Halpha imaging spectroscopy of Balmer-dominated shocks in Tycho's supernova remnant

First Author

Sladjana Knezevic

Affiliation

Weizmann Institute of Science

Additional Authors

Ronald Laesker (Tuorla Observatory), Glenn van de Ven (MPIA), Joan Font-Serra (IAC), John C. Raymond (CfA), Parviz Ghavamian (Towson University), John Beckman (IAC)

Presentation options

Oral

Session

5. Collisionless shock waves in SNRs

1st Abstract

We present Fabry-Perot interferometric observations of the narrow Halpha component in the shock front of the historical supernova remnant Tycho (SN 1572).
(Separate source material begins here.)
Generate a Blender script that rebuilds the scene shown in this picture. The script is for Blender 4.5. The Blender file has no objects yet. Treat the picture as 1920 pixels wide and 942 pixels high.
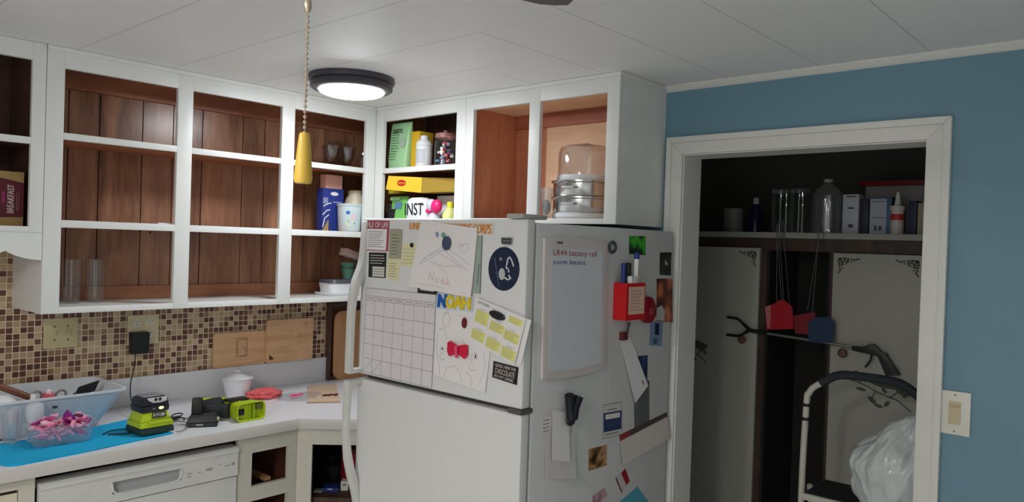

Using GHaFaS (Galaxy Halpha Fabry-Perot Spectrometer) on the William Herschel Telescope, we observed a great portion of the shock front in the northeastern region of the remnant. The high spatial (~0.2″/pixel) and spectral resolution (FWHM of 19 km/s) together with the large field-of-view (3.4’x3.4′) of the instrument allow us to measure the narrow Halpha-line width across individual parts of the shocks simultaneously and thereby study the indicators of several shock precursors in a large variety of shock front conditions. Covering one-fourth of the remnant’s shell, we find a strong evidence for the broadening of the narrow Halpha line beyond its intrinsic width of ~ 20 km/s and a presence of an intermediate component with width of order ~150 km/s. Suprathermal narrow-line widths point toward an additional heating mechanism in the form of a cosmic-ray precursor, while the intermediate component, previously only qualitatively reported as a small non-Gaussian contribution to the narrow component, reveals a broad-neutral precursor.